*Provided data*
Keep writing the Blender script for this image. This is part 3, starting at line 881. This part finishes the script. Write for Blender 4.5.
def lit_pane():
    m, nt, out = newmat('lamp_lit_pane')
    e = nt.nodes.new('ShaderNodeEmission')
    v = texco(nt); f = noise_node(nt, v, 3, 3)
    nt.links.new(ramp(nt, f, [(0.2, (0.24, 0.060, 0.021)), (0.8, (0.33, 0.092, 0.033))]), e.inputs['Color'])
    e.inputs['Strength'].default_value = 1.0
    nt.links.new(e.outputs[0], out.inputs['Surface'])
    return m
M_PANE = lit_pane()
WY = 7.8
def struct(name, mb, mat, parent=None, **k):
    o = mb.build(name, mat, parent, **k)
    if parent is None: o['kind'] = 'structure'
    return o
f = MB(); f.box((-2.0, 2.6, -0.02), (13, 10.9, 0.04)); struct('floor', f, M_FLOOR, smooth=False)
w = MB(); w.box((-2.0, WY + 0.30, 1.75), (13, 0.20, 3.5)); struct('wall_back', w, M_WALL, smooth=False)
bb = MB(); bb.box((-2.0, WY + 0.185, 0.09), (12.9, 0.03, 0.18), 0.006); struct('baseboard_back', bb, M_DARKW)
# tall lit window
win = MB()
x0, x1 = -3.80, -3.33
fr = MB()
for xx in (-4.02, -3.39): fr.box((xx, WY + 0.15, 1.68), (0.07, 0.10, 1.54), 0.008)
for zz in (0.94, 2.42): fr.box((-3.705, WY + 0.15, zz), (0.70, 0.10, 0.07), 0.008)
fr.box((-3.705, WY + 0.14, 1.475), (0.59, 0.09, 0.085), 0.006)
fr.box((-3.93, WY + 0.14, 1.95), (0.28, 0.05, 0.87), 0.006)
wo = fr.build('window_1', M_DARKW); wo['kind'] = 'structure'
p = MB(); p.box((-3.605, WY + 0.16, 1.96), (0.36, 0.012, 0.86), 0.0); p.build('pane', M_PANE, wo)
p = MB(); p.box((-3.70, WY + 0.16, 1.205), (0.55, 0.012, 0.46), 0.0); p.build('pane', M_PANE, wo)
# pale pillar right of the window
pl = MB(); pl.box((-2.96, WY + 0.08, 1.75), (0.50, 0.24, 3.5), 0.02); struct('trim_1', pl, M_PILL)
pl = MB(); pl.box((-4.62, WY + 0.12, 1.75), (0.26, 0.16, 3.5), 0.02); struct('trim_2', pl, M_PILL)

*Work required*
Please set down all the data word for word.

*Answer to this problem*
Keep writing the Blender script for this image. This is part 3, starting at line 881. This part finishes the script. Write for Blender 4.5.
def lit_pane():
    m, nt, out = newmat('lamp_lit_pane')
    e = nt.nodes.new('ShaderNodeEmission')
    v = texco(nt); f = noise_node(nt, v, 3, 3)
    nt.links.new(ramp(nt, f, [(0.2, (0.24, 0.060, 0.021)), (0.8, (0.33, 0.092, 0.033))]), e.inputs['Color'])
    e.inputs['Strength'].default_value = 1.0
    nt.links.new(e.outputs[0], out.inputs['Surface'])
    return m
M_PANE = lit_pane()
WY = 7.8
def struct(name, mb, mat, parent=None, **k):
    o = mb.build(name, mat, parent, **k)
    if parent is None: o['kind'] = 'structure'
    return o
f = MB(); f.box((-2.0, 2.6, -0.02), (13, 10.9, 0.04)); struct('floor', f, M_FLOOR, smooth=False)
w = MB(); w.box((-2.0, WY + 0.30, 1.75), (13, 0.20, 3.5)); struct('wall_back', w, M_WALL, smooth=False)
bb = MB(); bb.box((-2.0, WY + 0.185, 0.09), (12.9, 0.03, 0.18), 0.006); struct('baseboard_back', bb, M_DARKW)
# tall lit window
win = MB()
x0, x1 = -3.80, -3.33
fr = MB()
for xx in (-4.02, -3.39): fr.box((xx, WY + 0.15, 1.68), (0.07, 0.10, 1.54), 0.008)
for zz in (0.94, 2.42): fr.box((-3.705, WY + 0.15, zz), (0.70, 0.10, 0.07), 0.008)
fr.box((-3.705, WY + 0.14, 1.475), (0.59, 0.09, 0.085), 0.006)
fr.box((-3.93, WY + 0.14, 1.95), (0.28, 0.05, 0.87), 0.006)
wo = fr.build('window_1', M_DARKW); wo['kind'] = 'structure'
p = MB(); p.box((-3.605, WY + 0.16, 1.96), (0.36, 0.012, 0.86), 0.0); p.build('pane', M_PANE, wo)
p = MB(); p.box((-3.70, WY + 0.16, 1.205), (0.55, 0.012, 0.46), 0.0); p.build('pane', M_PANE, wo)
# pale pillar right of the window
pl = MB(); pl.box((-2.96, WY + 0.08, 1.75), (0.50, 0.24, 3.5), 0.02); struct('trim_1', pl, M_PILL)
pl = MB(); pl.box((-4.62, WY + 0.12, 1.75), (0.26, 0.16, 3.5), 0.02); struct('trim_2', pl, M_PILL)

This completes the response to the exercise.